The relevance to the economy is that the first-time home buyers are the essential first step of this process of recovery. If first time buyers don’t purchase, then Expanders can’t buy the homes of Move-Up owners. The process is circular and this process was largely stopped in the 3rd quarter of last year when many first-time buyers in Charlotte decided to wait out the down turning economy. Uncertain of stability of employment and not wanting to “catch a falling knife” many buyers renewed leases and stayed put. Now motivated by the tax credit, many buyers are out shopping and finding their homes.

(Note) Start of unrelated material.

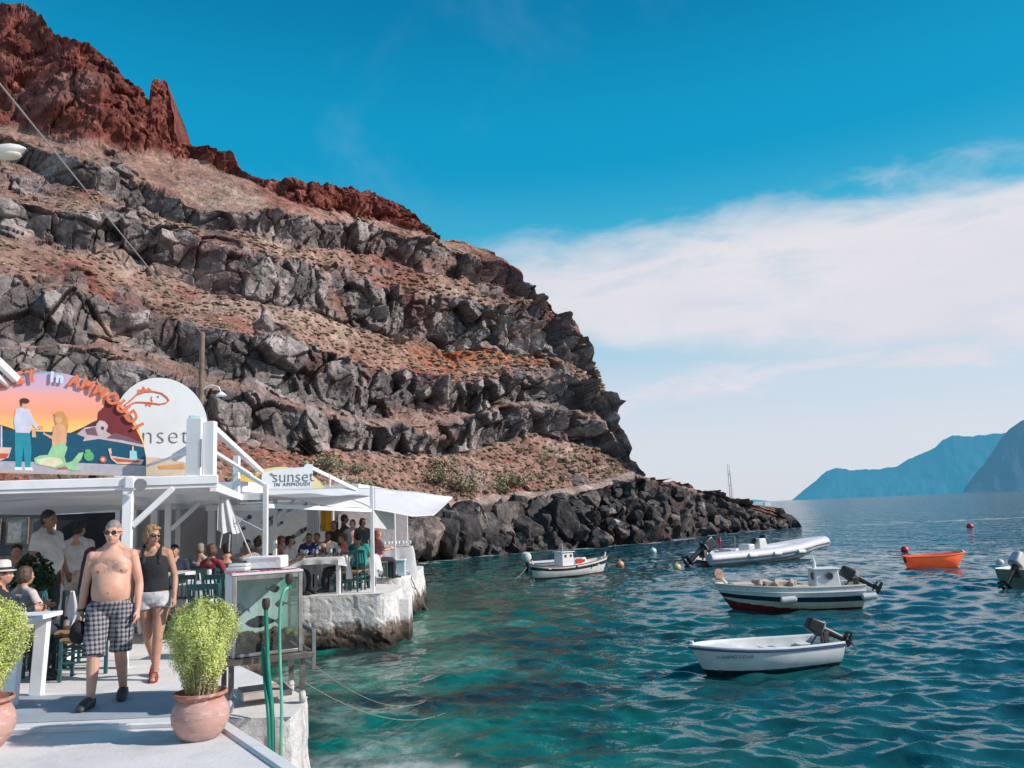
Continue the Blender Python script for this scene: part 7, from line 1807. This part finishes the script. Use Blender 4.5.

While no authority has complied all the data and synthesized it into a report, the early indicators support the assertion above. The National Association of Realtors released survey results from nearly 3,000 real estate offices that indicated that buyer traffic had increased nearly 100% over the last three months. Furthermore, the number of contracts reported in Mecklenburg County for the month of April was up 12% over the previous month with an average sales price of $201k. While the number of sales are notably down in the higher priced categories, sales are increasing in the <$250k categories. The growth in sales in the lower price ranges provides hope that the coming months will bring activity in the other sections of the real estate food chain as the buyers trickle up. The hope being that activity will produce activity and the economy can get moving again.